In July, 1905, he had left New York in the Roosevelt, a steamship of over six hundred tons and more than a thousand horse-power, rigged complete as a three-masted coasting schooner, able to hold her own almost anywhere in the event of her engines becoming useless. One hundred and eighty-two feet in length, thirty-five and a half in beam, and sixteen and a quarter in depth; sharp in the bow and rounded amidships; treble in framing and double in planking, with sides thirty inches thick, twelve feet of deadwood in her bow, and six feet of false keels and kelsons, she was specially built for the expedition as the strongest and most powerful vessel ever sent on Arctic service, and was launched on the 23rd of May, 1905, Mrs. Peary naming her by smashing a block of ice against her ironclad stem.

A month out from New York, the Roosevelt left Etah laden deep with coal from the Eric that had awaited her there, and having on board over fifty Eskimos, of both sexes and all sizes, and some two hundred Eskimo dogs. Leaving a reserve of provisions at Bache Peninsula, she worked up through open water and occasional ice to Richardson Bay, where the pack looked so threatening that Peary literally rammed his way across to the eastern side, and so continued northwards. When off Cape Lupton the ship received such rough treatment that the rudder was twisted and the head-bands and tiller-rods broken, as she ground along the face of the ice-foot "with a motion and noise like that of a railway-car which has left the rails"; but this was the only time she was in serious danger during her most fortunate run. Resting for six days in Newman Bay to repair damages and make ready for a final effort, she was headed westward to Grinnell Land through the floes, and after a continuous battle of thirty-five hours, reached the ice-foot at Cape Sheridan, a little north of the old winter quarters of the Alert, and found her wintering place, like her, just as the Polar pack closed in against the shore. The endeavour had been to lay up in Porter Bay, twenty-seven miles further north, but the state of the ice made this impossible.

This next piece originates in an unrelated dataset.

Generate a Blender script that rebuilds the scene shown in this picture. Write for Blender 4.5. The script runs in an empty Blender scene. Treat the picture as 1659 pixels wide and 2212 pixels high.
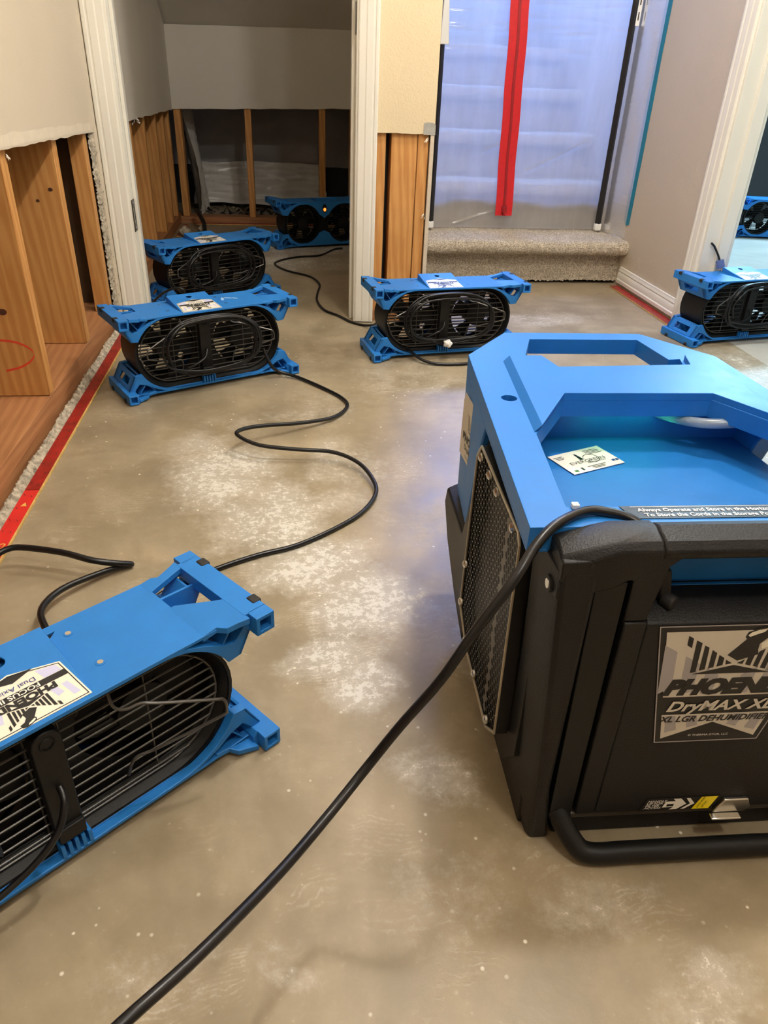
import bpy, bmesh, math, random
from mathutils import Vector, Matrix
from mathutils.geometry import tessellate_polygon
R = random.Random(7)
C = bpy.context.scene.collection
sc = bpy.context.scene
PI = math.pi

# ------------------------------------------------------------------ camera
cam = bpy.data.cameras.new('camera'); camo = bpy.data.objects.new('camera', cam); C.objects.link(camo)
rx = Vector((0.99238499, -0.11796867, 0.035432)); ry = Vector((-0.03051378, -0.51414011, -0.85716326)); rz = Vector((0.11933543, 0.84955479, -0.51382459))
M = Matrix(((rx.x, -ry.x, -rz.x, 0), (rx.y, -ry.y, -rz.y, 0), (rx.z, -ry.z, -rz.z, 0.85), (0, 0, 0, 1)))
camo.matrix_world = M
cam.sensor_fit = 'VERTICAL'; cam.sensor_height = 36; cam.lens = 1588 / 2212 * 36; cam.clip_start = 0.02
sc.camera = camo
# ------------------------------------------------------------------ world, lights, exposure
w = bpy.data.worlds.new('world'); sc.world = w; w.use_nodes = True
w.node_tree.nodes['Background'].inputs[0].default_value = (0.75, 0.85, 1, 1)
w.node_tree.nodes['Background'].inputs[1].default_value = 0.25
vs = sc.view_settings
vs.view_transform = 'Standard'; vs.look = 'None'; vs.gamma = 1; vs.use_curve_mapping = False; vs.exposure = 0.04

def area(name, loc, target, size, power, col, shape='DISK', spread=PI, sy=None):
    l = bpy.data.lights.new(name, 'AREA'); l.shape = shape; l.size = size; l.energy = power; l.color = col; l.spread = spread
    if sy: l.size_y = sy
    o = bpy.data.objects.new(name, l); C.objects.link(o); o.location = loc
    o.rotation_euler = (Vector(target) - Vector(loc)).to_track_quat('-Z', 'Y').to_euler(); return o
WARM = (1, 0.955, 0.89)
def bulb(loc, power, r=0.06):
    l = bpy.data.lights.new('ceiling_bulb', 'POINT'); l.energy = power; l.color = WARM; l.shadow_soft_size = r
    o = bpy.data.objects.new('ceiling_bulb', l); C.objects.link(o); o.location = loc
bulb((0.62, 1.1, 2.30), 54)
bulb((1.0, 2.15, 2.30), 46)
bulb((0.55, -0.2, 2.30), 34)  # unseen third bulb, added as fill for closet and front faces
area('upstairs_daylight', (1.05, 5.6, 2.75), (1.05, 4.2, 1.8), 0.8, 31, (0.22, 0.40, 1.0), 'RECTANGLE', spread=1.2, sy=0.5)
area('side_room_daylight', (3.25, 5.0, 2.25), (2.6, 3.3, 0), 0.7, 130, (0.42, 0.74, 1.0), 'RECTANGLE', sy=0.7)
area('side_room_fill', (2.7, 2.6, 2.3), (2.7, 2.6, 0), 0.3, 20, (0.6, 0.85, 1.0))  # added overhead fill that brightens the side room

# ------------------------------------------------------------------ node helpers
def lin(c):
    return tuple((x / 12.92 if x <= 0.04045 else ((x + 0.055) / 1.055) ** 2.4) for x in c)
def srgb(r, g, b):
    return lin((r / 255, g / 255, b / 255))
class NT:
    def __init__(s, name):
        s.m = bpy.data.materials.new(name); s.m.use_nodes = True; s.t = s.m.node_tree; s.t.nodes.clear()
        s.out = s.t.nodes.new('ShaderNodeOutputMaterial')
    def n(s, typ, ins=None, **props):
        nd = s.t.nodes.new('ShaderNode' + typ)
        for k, v in props.items(): setattr(nd, k, v)
        for k, v in (ins or {}).items(): s.set(nd.inputs[k], v)
        return nd
    def set(s, sock, v):
        if isinstance(v, bpy.types.NodeSocket): s.t.links.new(v, sock)
        else:
            if hasattr(sock.default_value, '__len__') and hasattr(v, '__len__') and len(sock.default_value) == 4 and len(v) == 3: v = (*v, 1)
            sock.default_value = v
    def coord(s, scale=(1, 1, 1), kind='Object'):
        c = s.n('TexCoord').outputs[kind]
        return s.n('Mapping', {'Vector': c, 'Scale': scale}).outputs[0]
    def noise(s, vec, scale, detail=4, rough=0.55, dist=0.0):
        return s.n('TexNoise', {'Vector': vec, 'Scale': scale, 'Detail': detail, 'Roughness': rough, 'Distortion': dist}).outputs[0]
    def ramp(s, f, a, b, lo=(0, 0, 0), hi=(1, 1, 1)):
        nd = s.n('ValToRGB', {'Fac': f}); e = nd.color_ramp.elements
        e[0].position = a; e[1].position = b; e[0].color = (*lo, 1); e[1].color = (*hi, 1); return nd.outputs[0]
    def step(s, f, a, b, to=(0.0, 1.0)):
        return s.n('MapRange', {'Value': f, 'From Min': a, 'From Max': b, 'To Min': to[0], 'To Max': to[1]}, interpolation_type='SMOOTHSTEP').outputs[0]
    def mix(s, f, a, b, mode='MIX'):
        nd = s.n('Mix', data_type='RGBA', blend_type=mode)
        s.set(nd.inputs[0], f); s.set(nd.inputs[6], a); s.set(nd.inputs[7], b); return nd.outputs[2]
    def math(s, op, a, b=0.0, c=0.0, clamp=False):
        nd = s.n('Math', operation=op, use_clamp=clamp)
        for i, v in enumerate((a, b, c)): s.set(nd.inputs[i], v)
        return nd.outputs[0]
    def bump(s, h, strength=0.3, dist=0.002):
        return s.n('Bump', {'Height': h, 'Strength': strength, 'Distance': dist}).outputs[0]
    def done(s, col, rough=0.5, bump=None, spec=0.5, metal=0.0, **kw):
        b = s.n('BsdfPrincipled', {'Base Color': col, 'Roughness': rough, 'Specular IOR Level': spec, 'Metallic': metal})
        for k, v in kw.items(): s.set(b.inputs[k.replace('_', ' ')], v)
        if bump is not None: s.set(b.inputs['Normal'], bump)
        s.t.links.new(b.outputs[0], s.out.inputs[0]); return s.m

def plain(name, col, rough=0.5, var=0.12, scale=14, bump=0.0, bscale=200, spec=0.5, metal=0.0, **kw):
    t = NT(name); v = t.coord()
    f = t.noise(v, scale, 5)
    c = t.mix(t.ramp(f, 0.3, 0.7), tuple(x * (1 - var) for x in col), tuple(min(1, x * (1 + var)) for x in col))
    bp = t.bump(t.noise(v, bscale, 3), bump) if bump else None
    return t.done(c, t.math('ADD', rough - 0.05, t.math('MULTIPLY', f, 0.1)), bp, spec, metal, **kw)

def m_floor(name, pale=0.0):
    t = NT(name); v = t.coord()
    n1 = t.noise(v, 2.2, 6, 0.6); n2 = t.noise(v, 9, 8, 0.7); n3 = t.noise(v, 60, 4, 0.6)
    base = t.mix(t.ramp(n1, 0.35, 0.68), srgb(130, 117, 94), srgb(168, 153, 127))
    base = t.mix(t.math('MULTIPLY', t.ramp(n2, 0.42, 0.75), 0.35), base, srgb(196, 177, 146))
    base = t.mix(t.math('MULTIPLY', t.ramp(t.noise(v, 5, 5, 0.6, 0.6), 0.48, 0.66), 0.45), base, srgb(124, 109, 82))
    acc = None
    P = [(-.17, 1.6, .2, .28, 1), (-.05, 1.4, .2, .25, 1.05), (.03, 1.22, .17, .17, 1.08), (.12, 1.08, .15, .17, 1.08), (.06, .93, .16, .07, 1.0), (.10, .87, .10, .07, 1.08),
         (-.25, 1.78, .15, .14, .85), (-.13, 1.93, .15, .1, .6), (.19, .69, .1, .09, .8), (.29, .95, .06, .2, .6), (1.0, 2.9, .4, .14, .8), (1.6, 2.3, .5, .35, .8),
         (1.4, 1.85, .4, .3, .75), (.33, .47, .12, .06, .85), (.43, .36, .12, .06, .75), (-.02, .42, .06, .03, .7), (.4, 2.25, .4, .3, .62), (.12, 1.62, .15, .3, .75),
         (.1, 2.0, .25, .25, .55), (-.1, .45, .2, .08, .5), (.2, .52, .2, .1, .55), (-.02, 3.9, .5, .35, 1.0), (.1, 4.2, .6, .3, 1.0)]
    warp = t.n('VectorMath', {0: v, 1: t.n('Vector' 'Math', {0: t.n('TexNoise', {'Vector': v, 'Scale': 6, 'Detail': 6}).outputs[1], 1: (0.12, 0.12, 0)}, operation='MULTIPLY').outputs[0]}, operation='ADD').outputs[0]
    for (x, y, a, b, k) in P:
        mp = t.n('Mapping', {'Vector': warp, 'Location': (-(x + .06) / a, -(y + .06) / b, 0), 'Scale': (1 / a, 1 / b, 0)}).outputs[0]
        d = t.n('VectorMath', {0: mp}, operation='LENGTH').outputs[1]
        g = t.math('MULTIPLY', t.step(d, 1.35, 0.2), k)
        acc = g if acc is None else t.math('MAXIMUM', acc, g)
    # crusty white bloom: the mask broken up by lacy, blotchy noise at two sizes
    lace = t.noise(v, 62, 10, 0.8, 0.1); blot = t.noise(v, 8, 6, 0.66, 0.3)
    m1 = t.math('ADD', acc, t.math('ADD', t.math('MULTIPLY', t.math('SUBTRACT', blot, 0.5), 1.5), t.math('MULTIPLY', t.math('SUBTRACT', lace, 0.5), 3.6)))
    bloom = t.step(m1, 1.0, 1.22)
    haze = t.step(t.math('ADD', acc, t.math('ADD', t.math('MULTIPLY', t.math('SUBTRACT', blot, 0.5), 1.3), t.math('MULTIPLY', t.math('SUBTRACT', lace, 0.5), 1.1))), 0.38, 1.05)
    vc = t.n('TexVoronoi', {'Vector': warp, 'Scale': 5.5}, feature='F1')
    cell = t.n('VectorMath', {0: warp, 1: vc.outputs['Position']}, operation='SUBTRACT').outputs[0]
    crnd = t.n('SeparateXYZ', {0: vc.outputs['Color']}).outputs[0]
    off = t.n('VectorMath', {0: cell, 1: t.n('CombineXYZ', {0: t.math('MULTIPLY', crnd, 0.12), 1: 0.05, 2: 0.0}).outputs[0]}, operation='ADD').outputs[0]
    swirl = t.n('TexWave', {'Vector': off, 'Scale': 46, 'Distortion': 5.0, 'Detail': 4, 'Detail Scale': 1.6}, wave_type='RINGS').outputs[1]
    lines = t.math('MULTIPLY', t.step(swirl, 0.60, 0.92), t.math('MULTIPLY', t.step(t.noise(v, 9, 4), 0.46, 0.6), t.step(lace, 0.40, 0.58)))
    lines = t.math('MULTIPLY', lines, t.math('MULTIPLY', t.step(crnd, 0.35, 0.6), t.math('ADD', 0.35, t.math('MULTIPLY', haze, 0.65))))
    col = t.mix(t.math('MULTIPLY', haze, 0.62), base, srgb(203, 196, 182))
    col = t.mix(t.math('MULTIPLY', bloom, 0.78), col, srgb(228, 224, 214))
    col = t.mix(t.math('MULTIPLY', lines, 0.42), col, srgb(236, 228, 210))
    wisp = t.math('MULTIPLY', t.step(t.noise(v, 70, 8, 0.8), 0.58, 0.70), t.step(n2, 0.40, 0.6))
    col = t.mix(t.math('MULTIPLY', wisp, 0.5), col, srgb(228, 216, 192))
    vo = t.n('TexVoronoi', {'Vector': v, 'Scale': 42, 'Randomness': 1.0}, feature='F1').outputs[0]
    spk = t.math('MULTIPLY', t.step(vo, 0.13, 0.06), t.step(t.noise(v, 7, 2), 0.5, 0.64))  # white specks plus specular sparkle, painted as pale dots in the colour
    col = t.mix(t.math('MULTIPLY', spk, 0.85), col, srgb(250, 244, 228))
    if pale: col = t.mix(pale, col, srgb(225, 228, 228))
    h = t.math('ADD', t.math('MULTIPLY', bloom, 0.6), t.math('ADD', n3, lines))
    rough = t.math('ADD', 0.27, t.math('MULTIPLY', t.math('MAXIMUM', bloom, n2), 0.25))
    return t.done(col, rough, t.bump(h, 0.18, 0.0015), 0.45)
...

Provisions were plentiful, as no less than two hundred and fifty musk oxen had been shot by the 1st of November, and there were numbers of hares and several herds of the white reindeer first mentioned by Hudson in his second voyage three hundred years ago. During the very mild winter eighty of the dogs died, and when sledging began only twenty teams of six each were available. The plan of the northern advance over the ice was to divide it into sections of about fifty miles each, with snow houses at each station, the nearest station being supplied from the base and supplying the next, and so on, thus keeping up an unbroken line of communication gradually extending nearer to the Pole, the sledges working backwards and forwards, outwards laden and inwards empty, between station and station along the line.

The land was left at Point Moss, north-west of Cape Joseph Henry. At 84° 38´ a lead in the pack stopped the way for six days until the young ice was thick enough to bear, and forty miles further north the vanguard drifted east some seventy miles during a storm for another six days. On the 20th of April a region of much open water was reached, and from midnight to noon next day the last effort was made by Peary, Henson, and a small party of Eskimos, the farthest north, 87° 6´, being attained and immediately left in a rapid retreat for safety.

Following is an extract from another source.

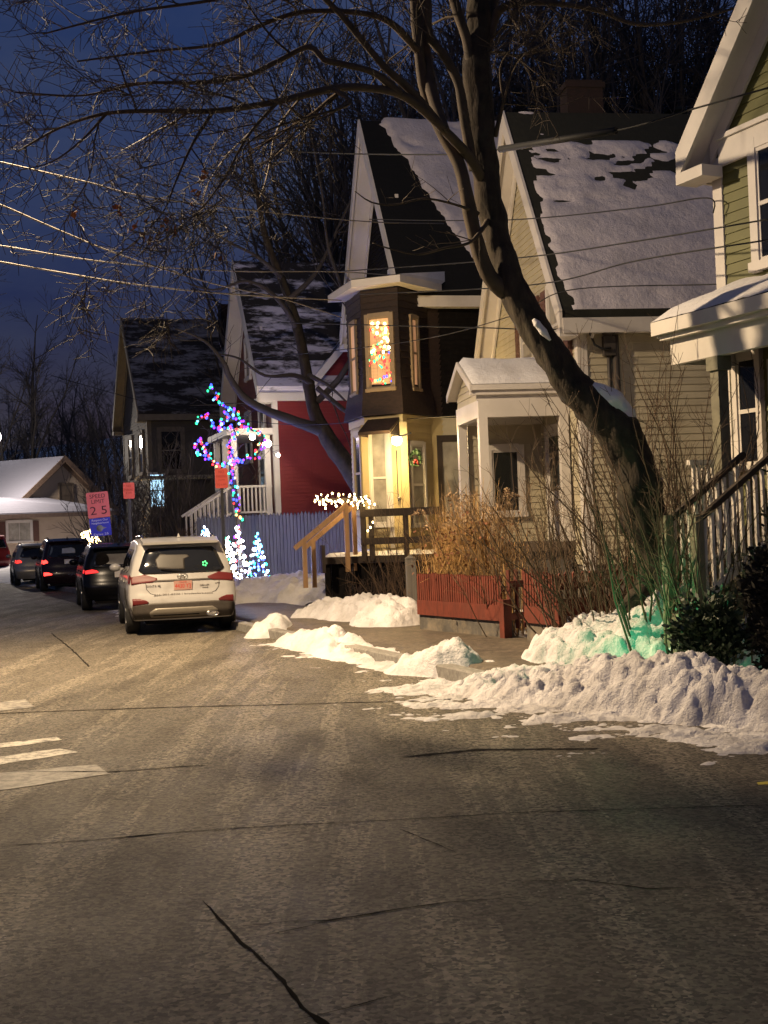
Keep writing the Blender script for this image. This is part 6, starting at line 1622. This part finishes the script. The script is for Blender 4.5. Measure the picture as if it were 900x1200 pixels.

Thus Peary went nearer to the Pole than Cagni by thirty-two minutes or thirty-seven statute miles, both being stopped by water with apparently similar conditions ahead of them. What the conditions may be along the intervening two hundred miles from Peary's farthest nobody knows; but although a good many things may happen between London and York, which is about the same distance, there is good reason for supposing that, even if there be land somewhere, the road is over a sea more or less packed with ice which is never without its channels.

One thing is clear: the attainment of the Pole is a matter of money. Given the funds, the men and the dogs, and the ships, boats, sledges, and other things will be forthcoming, and the journey accomplished, not by a rush, but on some systematic station-to-station plan; though it is not impossible that it may be done by chance in some exceptional year, for the climate of the north is variable and has a wider range of temperature than that of Britain in its good years and its bad years.

Let us hope there may be land at the exact spot, for then the position can be checked at leisure, and there will be no doubt of its having been reached. Joseph Moxon, Hydrographer to the King, in 1652 met at Amsterdam a sailor of a Greenland ship which "went not out to fish that summer, but only to take in the lading of the whole fleet to bring it to an early market"—in other words, to act as a carrier—which ship, before the whaling fleet had caught enough to lade her, had by order of the Company sailed to the North Pole and back again, and even two degrees beyond it; no land seen, no ice, and the weather as it was in summer-time at Amsterdam.

A sailor's yarn told in a tavern? Only this and nothing more, perhaps; though a good many things were kept dark in the whaling trade as in other trades. But if there had been an island at the Pole we might eventually have been able to verify that ancient mariner's tale.